堀「あの時、清宮さんは反則しているんです。ボールを捕ろうとしていなくて、はたいてタッチに出そうとした」
吉「あ、あれは、出そうとしたんだ」
堀「確か、片手で触っていて出そうとしていた。だけど、清宮さんが思う所にボールは跳ねなかった。ビデオを見てもそうだけど、吉田は全く疑いもなく、スピードを緩めず走って押さえた。すごいなと」
吉「思ったより、清宮さんが早くバッキングしていて交錯しそうな感じだったので、そっち(内側)に行かずに。ただまっすぐ走っただけ。そしたら、ボールがここに来た、という感じでした」
堀「でもあのトライは、僕もすごく悔しくて。本当は、自分がカバーしないといけない場所だったんです。早稲田のルールでは。でもスクラムからボールがこぼれかけて、SHの安東(文明)さんが投げづらそうにしていたから、後ろに戻らずにボールに行ってしまった。そしたら(SO)加藤さんに渡って、確か左足で蹴って。あの人、左足は得意ではないのに」
吉「そうなの? よく知ってるね(笑い)」
堀「高校(熊谷工業)が一緒なので(笑い)。だから本当だったら、僕がいないといけないところでライバルにトライを取られた。もう、悔しくて仕方がない。『くそーっ』っていう感じでした」
試合は早大がWTB今泉清(1年)の2本のPGで10―7とし、攻守が激しく入れ替わる展開。雪と汗を吸って重くなったジャージーからもうもうと湯気が上がる。ロスタイムの最終盤は、明大が自慢の重戦車FWで攻め続け、早大FW陣も体をぶつけ前進を食い止める。早大のインゴール前であと1メートルを巡り攻防が展開された。

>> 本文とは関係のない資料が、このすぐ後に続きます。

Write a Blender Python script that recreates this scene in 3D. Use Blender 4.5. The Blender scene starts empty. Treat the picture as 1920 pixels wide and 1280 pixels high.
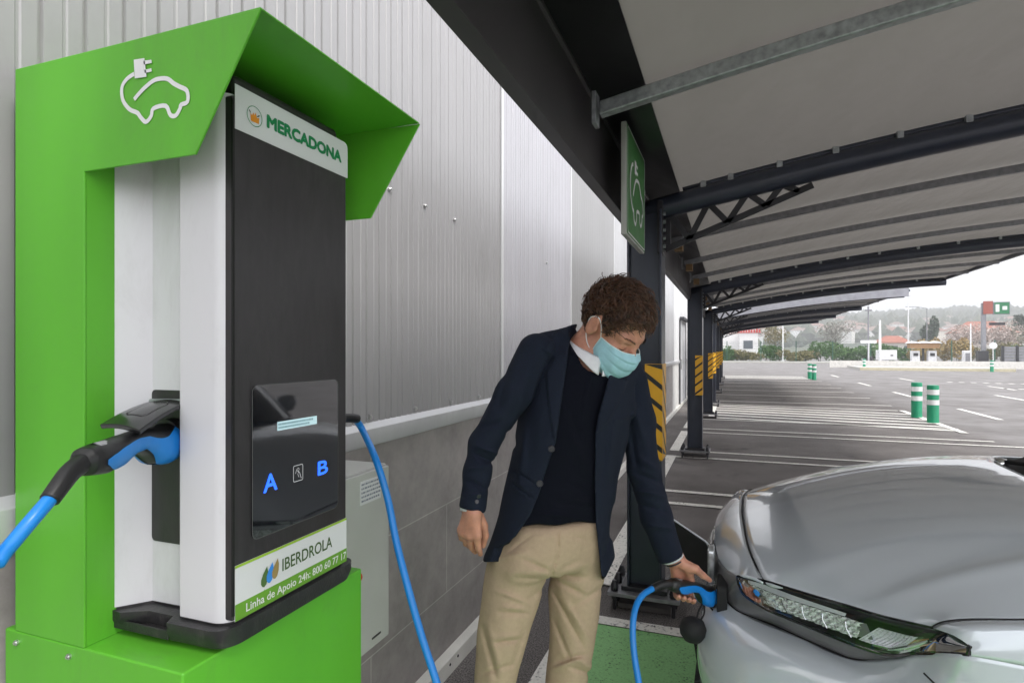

吉「明治の(NO8)大西一平キャプテンが、とにかく特攻隊長かのように『俺が行く』と。明治は、キャプテンが全て。BKにはボールが回ってこなかった(笑い)。最初は『ボール出せ!』って言ってたんですけどね。20分くらいまでかな。でも、出てこないので。寒くてしょうがなかったけど、見ていてうわぁ、すげえなって」
堀「スクラムの時は、湯気が出ていたよね。僕は近くにいながら聞こえていないけど(フランカー)神田識二朗副将と、清宮さんが言ってるんですよ。『一平、来いよ』って。『来いよ、来いよ』ってあおりながら、スクラムを組んでいる。あの局面は、すごかったですね」
吉「でも大西キャプテンもすごかったけど、早稲田のタックルがすごかった。(タックル時、相手の進行方向に頭部がある)逆ヘッドも当たり前。それくらい身をていして守っていたから、力では太刀打ちができなかった。普通、ゴールラインに迫れば、大西一平キャプテンはトライを取る選手なんだけど。それくらい、早稲田の守りが堅かった。魂のぶつかり合い。もう、魂と魂、意地の張り合ってというか、そういう試合でした」
ユニホームは泥にまみれ、背番号が見えなくなるまで死力を尽くした「雪の早明戦」。あと1メートルでインゴールを割らせなかった早大が10―7で勝ち、5年ぶりの対抗戦優勝を果たした。“スーパールーキー”対決は、赤黒のジャージーに軍配が上がった。(後編に続く)
<堀越正己>(ほりこし・まさみ)1968年11月27日、埼玉・熊谷市生まれ。56歳。熊谷工でラグビーを始め、3年時に全国大会準優勝。87年、早大に入学。同年度日本選手権で東芝府中を破り、日本一。2年時に日本代表初キャップ。91年に神戸製鋼入社。94年までの日本選手権V7に貢献。99年に同社を退社し、立正大ラグビー部監督に就任。日本代表キャップは26。91、95年のW杯出場。160センチ、65キロ(現役時)。
<吉田義人>(よしだ・よしひと)1969年2月16日、秋田・男鹿市生まれ。55歳。秋田工1年時に花園優勝。明大に進み19歳で日本代表初選出。4年時に主将で全国大学選手権優勝。卒業後は伊勢丹入り。世界選抜選出3度。2000年に仏1部コロミエへ入団し01年、三洋電機へ。03年にサニックスへ入団し04年引退。91、95年W杯出場など日本代表30キャップ。09~12年度に明大監督。現在は日本スポーツ教育アカデミー理事長。167センチ、67キロ(現役時)。